GRANT HART
Intolerance
[SST, 1989]
Podem não ter conhecido o sucesso comercial de alguns contemporâneos, mas os Hüsker Dü serão, eventualmente, a banda do underground americano de oitentas mais determinante para a definição de uma sonoridade que resultaria na "explosão alternativa" protagonizada por gente como os Pixies ou os Nirvana. Nascidos em berço hardcore, cedo foram evoluindo para formatos mais próximos da canção que não renega influências de mestres pop como os Beatles e os Byrds. Os seus discos, editados com uma frequência assinalável, viviam da dinâmica das diferentes sensibilidades dos seus dois vocalistas/compositores: Bob Mould e Grant Hart. Se o primeiro, também guitarrista, chamava a si maior protagonismo com os temas mais abrasivos, este último, que acumulava com as funções de baterista, era responsável pelas composições mais emotivas e próximas dos cânones pop. As tensões entre ambos, em parte dinamitadas pelas diferentes dietas de drogas, eram imensas, e haveriam de conduzir a um ponto de ruptura quando a pressão motivada pela mudança para uma multinacional e o suicídio do manager de sempre ditaram um fim talvez precoce, mas sem mácula. A agravar o cenário, o já de si algo débil estado emocional de Grant Hart foi abalado por um teste de HIV com resultados erradamente positivos.

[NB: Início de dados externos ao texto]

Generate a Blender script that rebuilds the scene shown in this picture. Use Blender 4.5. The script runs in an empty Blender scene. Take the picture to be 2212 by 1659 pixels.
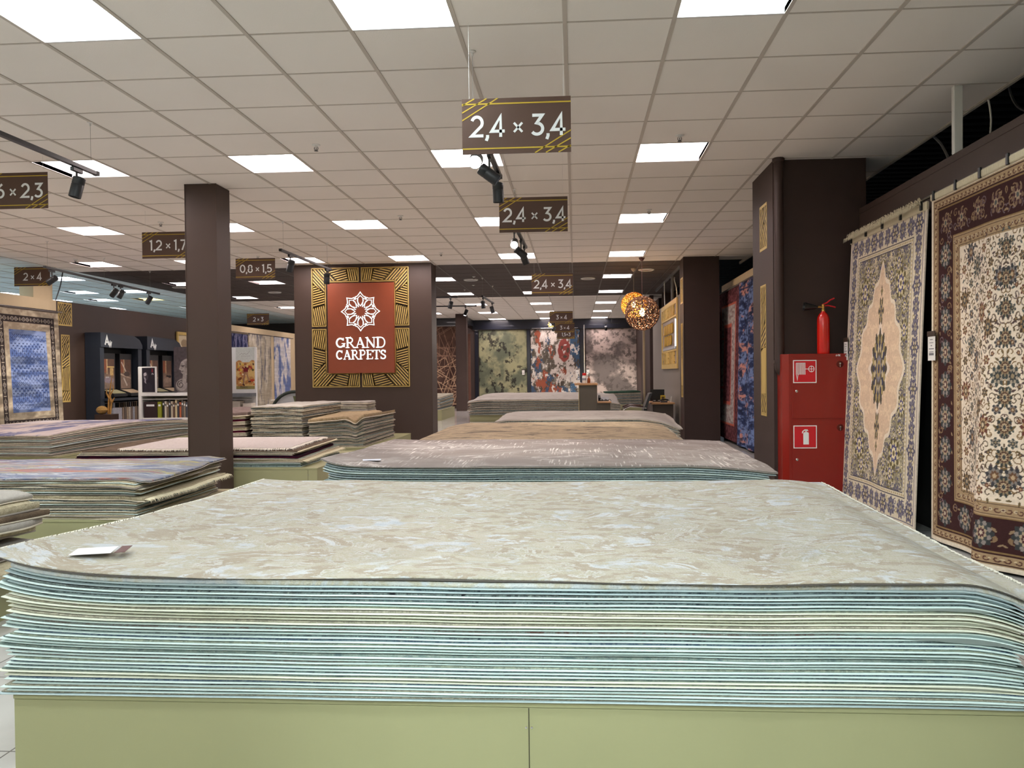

Ao fim, com alguma acrimónia, seguiram-se as carreiras a solo, com cada um dos dois ex-camaradas a apressar-se com o álbum de estreia, em claro espírito competitivo. Curiosamente, num primeiro instante, levou a melhor Grant Hart, ele que normalmente era secunderizado na formação dos Hüsker Dü. A vitória ao primeiro round deve-se a Intolerance, um disco de forte cunho pessoal, como já era apanágio das suas composições, no qual toca a totalidade dos instrumentos. Embora outras questões mereçam reflexão, a condição de junkie é a principal fonte de inspiração, não com o excesso de dramatismo que reconhecemos noutros, mas com a resignação de quem vê tal condição como uma inevitabilidade. Para o aferir temos os explícitos "All Of My Senses", que abre o disco, e "The Main". São temas radicalmente diferentes, o primeiro com laivos de psicadelismo e com algum protagonismo do órgão, o segundo uma sea shanty entoada a plenos pulmões. Já em "Now That You Know Me", um tema de um romantismo ferido, é notória a afeição pelo trabalho de Bob Dylan, com a presença da harmónica e tudo. As ténues ligações ao passado nos Hüsker Dü sentem-se em "Fanfare In D Minor (Come Come)", mormente pela abrasão de uma guitarra elíptica. Toda a emotividade do começo do disco é superada por "Twenty-Five Forty-One", tema já anteriormente editado em regime acústico mas que não perde nervo quando sujeito a registo eléctrico. Como uma espécie de canção de dor-de-corno gay, podemos dizer que faz uso da história da mudança de casa como uma metáfora da mudança de vida implicada pelo fim dos Hüsker Dü, já que o título faz referência ao número da porta da sala de ensaios da banda. Escrita com alguns anos de antecedência, mas alegadamente rejeitada por Bob Mould, funciona então como um perfeito epitáfio. Sem surpresas, o antigo companheiro de aventuras musicais é o alvo de "You're The Victim", registo balada com significativa amargura. Maior solenidade é verificado em "She Can See The Angels Coming", lamento mortuário que tem um órgão e os pratos da bateria com único suporte instrumental. Apesar de "Intolerance" se caracterizar por ser um conjunto sólido de canções, não deixa de ter momentos em que Grant Hart corre alguns riscos experimentalistas. É algo que verificamos sobretudo em "Roller-Rink" e "Reprise", o par de instrumentais que acusam cedências ao psicadelismo.
Ganha a primeira batalha, pareciam estar lançadas as bases para que, nos anos vindouros, Grant Hart vencesse em protagonismo o seu antigo "chefe-de-fila". A história, contudo, conheceria um volte-face, não só porque Bob Mould se revigorou ao leme dos fulgurantes Sugar, mas sobretudo pelo percurso errático e pouco produtivo de Hart ao longo da década de noventas, essencialmente perturbado pelos velhos hábitos de consumo. A recuperação plena só aconteceria nos anos mais recentes, reflectida no recuperar de alguma visibilidade e da sucessão de edições a um ritmo mais aceitável. Foi até com alguma pompa que, há precisamente uma semana, foi lançado The Argument, disco inspirado em Paradise Lost, a longa obra poética de John Milton, e nas reminiscências da amizade mantida com William S. Burroughs. Álbum de uma complexidade comparável à da obra daqueles autores, é também de um brilhantismo merecedor de todos os encómios que tem suscitado.